Saks Global is considering leveraging its prime real estate portfolio as a bargaining tool with lenders as the company undergoes restructuring following its recent bankruptcy filing. The U.S. department store conglomerate, encompassing Saks Fifth Avenue, Bergdorf Goodman, and Neiman Marcus, filed for Chapter 11 bankruptcy protection, just a year after a debt-laden takeover aimed to create a luxury retail powerhouse. Saks Global secured a $1.75 billion financing package to maintain operations during the bankruptcy process, however, questions remain about the long-term viability of the company.

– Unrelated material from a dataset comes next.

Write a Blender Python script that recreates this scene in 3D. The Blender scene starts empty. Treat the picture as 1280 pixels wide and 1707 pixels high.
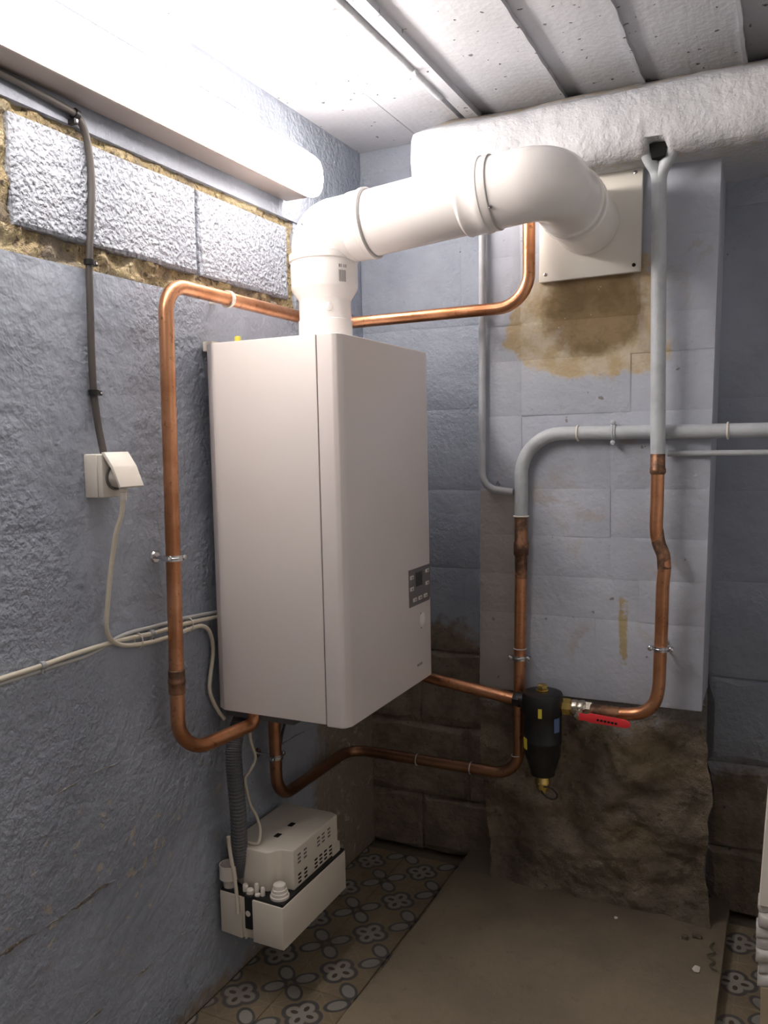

Strategies for survival may include the closure of underperforming retail locations. Real estate advisory firm JLL advises Saks on optimising their assets. JLL provides real estate and investment management services. Matt Weko from JLL suggests that Saks could pursue sale-leaseback options, selling assets to investors and leasing them back to maintain operations while boosting liquidity.

Saks Global operates approximately 125 stores, owning or controlling ground leases at 39 locations. These include prime locations such as Fifth Avenue in Manhattan and luxury corridors in Beverly Hills. Court filings indicate Saks Global’s intention to close approximately four non-operational stores. Experts estimate that selling these “dark stores” could command a discount of 40% to 50% compared to actively operating stores.

To ensure continuous inventory, the retailer is likely to prioritize payments to vendors to encourage brands to supply merchandise. Meanwhile, Macy’s, parent company of Bloomingdale’s, is also closing approximately 150 underperforming stores to manage costs and reinvest in higher-performing locations. This reflects broader challenges facing department stores in the evolving retail landscape, as competition increases from online retailers and luxury brands.